There’s a common perception that Mechanical Turk thrives on exploiting 3rd world labor. This doesn’t appear to be the case.

From: http://behind-the-enemy-lines.blogspot.com/2008/03/mechanica... and http://asc-parc.blogspot.com/2008/07/mechanical-turk-demogra... 82% of turkers are from the US, Canada or the UK and over 75% have a Bachelor’s degree or higher.


Yes, the average wage is $4/hour and most people spend it as Amazon credit on plasma TVs and home theaters.


My mom has a phd and does HITs for fun.


Thanks for this link. It makes an explicit link to similar demographics for "ESP" games.


You're right that "relies heavily on tremendous inequities in wealth," but not in the way you argue.

People don't spend time on MT for the money.

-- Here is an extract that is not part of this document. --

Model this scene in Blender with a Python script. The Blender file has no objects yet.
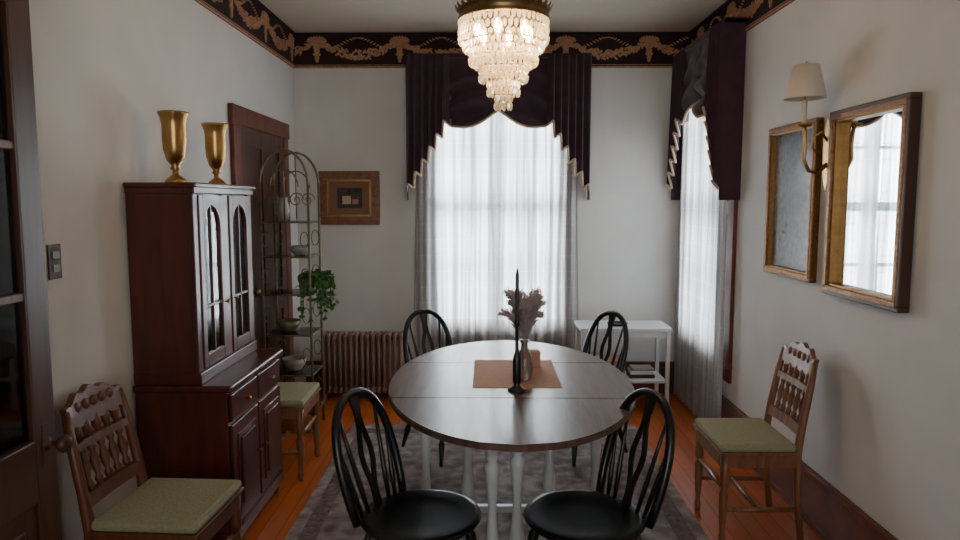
import bpy, bmesh, math, random
from mathutils import Vector, Matrix
random.seed(7)
pi=math.pi
XL,XR,YB,YF,ZC=-1.446,1.53,5.37,-1.3,2.74
# ---------------------------------------------------------------- materials
def newmat(name):
    m=bpy.data.materials.new(name); m.use_nodes=True
    nt=m.node_tree; b=nt.nodes['Principled BSDF']; return m,nt,b
def plain(name,col,rough=.5,metal=0,var=0.0,scale=20,bump=0,emit=None,es=0,coat=0,trans=0,spec=.5):
    m,nt,b=newmat(name)
    b.inputs['Base Color'].default_value=(*col,1); b.inputs['Roughness'].default_value=rough
    b.inputs['Metallic'].default_value=metal; b.inputs['Coat Weight'].default_value=coat
    b.inputs['Transmission Weight'].default_value=trans; b.inputs['Specular IOR Level'].default_value=spec
    if emit: b.inputs['Emission Color'].default_value=(*emit,1); b.inputs['Emission Strength'].default_value=es
    if var or bump:
        tc=nt.nodes.new('ShaderNodeTexCoord'); n=nt.nodes.new('ShaderNodeTexNoise')
        n.inputs['Scale'].default_value=scale; n.inputs['Detail'].default_value=5
        nt.links.new(tc.outputs['Object'],n.inputs['Vector'])
        if var:
            r=nt.nodes.new('ShaderNodeValToRGB')
            r.color_ramp.elements[0].position=.3; r.color_ramp.elements[1].position=.7
            r.color_ramp.elements[0].color=(*[c*(1-var) for c in col],1)
            r.color_ramp.elements[1].color=(*[min(1,c*(1+var)) for c in col],1)
            nt.links.new(n.outputs['Fac'],r.inputs['Fac']); nt.links.new(r.outputs['Color'],b.inputs['Base Color'])
        if bump:
            bp=nt.nodes.new('ShaderNodeBump'); bp.inputs['Strength'].default_value=bump; bp.inputs['Distance'].default_value=.01
            nt.links.new(n.outputs['Fac'],bp.inputs['Height']); nt.links.new(bp.outputs['Normal'],b.inputs['Normal'])
    return m
def wood(name,c1,c2,stretch=(30,30,3),rough=.35,coat=.1):
    m,nt,b=newmat(name)
    tc=nt.nodes.new('ShaderNodeTexCoord'); mp=nt.nodes.new('ShaderNodeMapping'); mp.inputs['Scale'].default_value=stretch
    n=nt.nodes.new('ShaderNodeTexNoise'); n.inputs['Scale'].default_value=1; n.inputs['Detail'].default_value=6; n.inputs['Distortion'].default_value=.6
    r=nt.nodes.new('ShaderNodeValToRGB'); r.color_ramp.elements[0].position=.3; r.color_ramp.elements[1].position=.72
    r.color_ramp.elements[0].color=(*c1,1); r.color_ramp.elements[1].color=(*c2,1)
    L=nt.links.new
    L(tc.outputs['Object'],mp.inputs['Vector']); L(mp.outputs['Vector'],n.inputs['Vector']); L(n.outputs['Fac'],r.inputs['Fac']); L(r.outputs['Color'],b.inputs['Base Color'])
    b.inputs['Roughness'].default_value=rough; b.inputs['Coat Weight'].default_value=coat
    return m
WALL=plain('wall_paint',(.65,.64,.625),.75,var=.06,scale=2.5,bump=.05)
CEIL=plain('ceiling_paint',(.60,.54,.44),.8,var=.04,scale=2)
TRIM=wood('dark_trim_wood',(.09,.018,.007),(.19,.042,.015),(8,8,8),.4)
DOORW=wood('door_wood',(.035,.010,.005),(.08,.022,.009),(25,25,2),.4)
MAHOG=wood('mahogany',(.045,.007,.004),(.105,.016,.008),(18,18,2.5),.35,.12)
OAK=wood('oak',(.13,.048,.018),(.27,.115,.05),(40,40,5),.4)
OAKD=wood('oak_dark',(.075,.022,.008),(.17,.055,.02),(40,40,5),.4)
TTOP=wood('tabletop_walnut',(.055,.030,.024),(.155,.085,.062),(44,4,5),.34,.1)
BLACK=plain('black_paint',(.004,.004,.005),.35,coat=.1)
WHITE=plain('white_paint',(.60,.61,.62),.4,var=.04)
SAGE=plain('sage_fabric',(.27,.26,.15),.9,var=.12,scale=90,bump=.3)
BRASS=plain('brass',(.44,.25,.09),.3,1,var=.15,scale=15)
LIP=plain('gilt_lip',(.30,.16,.05),.45,.8,var=.2,scale=40)
OLDB=plain('antique_brass',(.25,.16,.07),.38,1,var=.2,scale=25)
GILT=plain('gilt_frame',(.20,.09,.03),.38,.7,var=.35,scale=60,bump=.4)
FRD=plain('frame_dark_side',(.06,.02,.01),.45)
GOLD=plain('border_gold',(.42,.22,.12),.75,var=.3,scale=60)
MAROON=plain('border_maroon',(.022,.005,.006),.8,var=.3,scale=30)
PLUM=plain('plum_velvet',(.040,.014,.028),.85,var=.25,scale=14)
PLUM.node_tree.nodes['Principled BSDF'].inputs['Sheen Weight'].default_value=.2
CREAM=plain('cream_trim',(.52,.38,.27),.8)
RAD=plain('radiator_paint',(.24,.145,.115),.5,var=.1)
MIRR=plain('mirror_glass',(.78,.80,.82),.02,1)
LEAF=plain('leaf_green',(.05,.14,.03),.5,var=.4,scale=30)
POT=plain('pot_ceramic',(.30,.28,.25),.4)
WIRE=plain('verdigris_wire',(.22,.19,.12),.45,.6,var=.3)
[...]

Ok, some people do, but I believe the overwhelming motivation is the same motivation behind casual gaming.

It's just a fun thing you do because you're bored and it's like a little internet scavenger hunt.

Most Turkers are from North America, IIRC. It's more about the cognitive surplus of western laborers versus their third-world counterparts, which is related to their earning power.

Edit: Not sure why your comment was getting downvoted. I voted it back up -- it's an insightful and appropriate comment!


I would say its actually a case of efficiencies using batching rather than the pay discrepancy.

Taking the time out from what you're doing to write down what you ate and how many calories it was incurs a lot of "transaction" costs. Its distracting.

However, if you're on your computer and are sitting there doing many of these one right after another its a lot faster and doesn't require changing your focus.

This is the exact same reason all time management books recommend answering emails in batches.


Even if it were true (and unfortunately it isn't), don't say this like it's a bad thing. Every business which relies on inequities of wealth works to eliminate them. If it succeeds, it will either adapt to a world without inequities or die.


On a similar vain I'd like to point out that Mechanical Turk jobs can only be submitted by people from the US. I can't see any reason for this. It does tend to reinforce the image of inequality.

Any thoughts and any ways to get around this?


>Mechanical Turk relies heavily on tremendous inequities in wealth.

Actually, almost all forms of employment do so as well.


As a developer of a calorie tracking service, also with an iPhone app in the App Store, I would point out that the example with calorie tracking does not work in RL.

1. There are hundreds of food chains in the US, with widely varying recipes, serving sizes, and nutritional contents. Even being familiar with the subject area, I generally won't be able to recognize a food. Even if I see a burger photo - how would I know the brand, flavor, whether it has cheese in it, etc. The error rate will be huge, rendering the service useless, and even worse - misleading.

2. You cannot estimate portion size on a photo, not having anything to compare with. This also results in significant errors.

I am not arguing against other uses of MT, just pointing out that this is a not very well thought through example.

MT is applicable only for very rudimentary tasks, requiring absolutely zero qualifications and training. There are fewer such tasks around than it looks at the first glance, as this example demonstrates.


What is your calorie tracking app?


www.mynetdiary.com , also see in the App Store


This story makes me really sad. You know why? Because it means that humans are now so common and cheap that we can use them for menial labor.

People are now cheaper than machines :(

This is a reversal of 2000 years of progress.


Mechanical Turk is generally used for things that machines still can't do with nearly the accuracy that humans can. Image recognition, facial recognition, translation, dictation, etc.

No matter how much hardware you throw at those problems, you can't (yet) match what a human brain can do in a split second. I don't think that's depressing.


Cheer up. People are not cheaper than machines, they're just better at some tasks. You'd have to complete tens of thousands of those stupid little tasks to pay your rent for a month...if they could be done by machine reliably, they would be.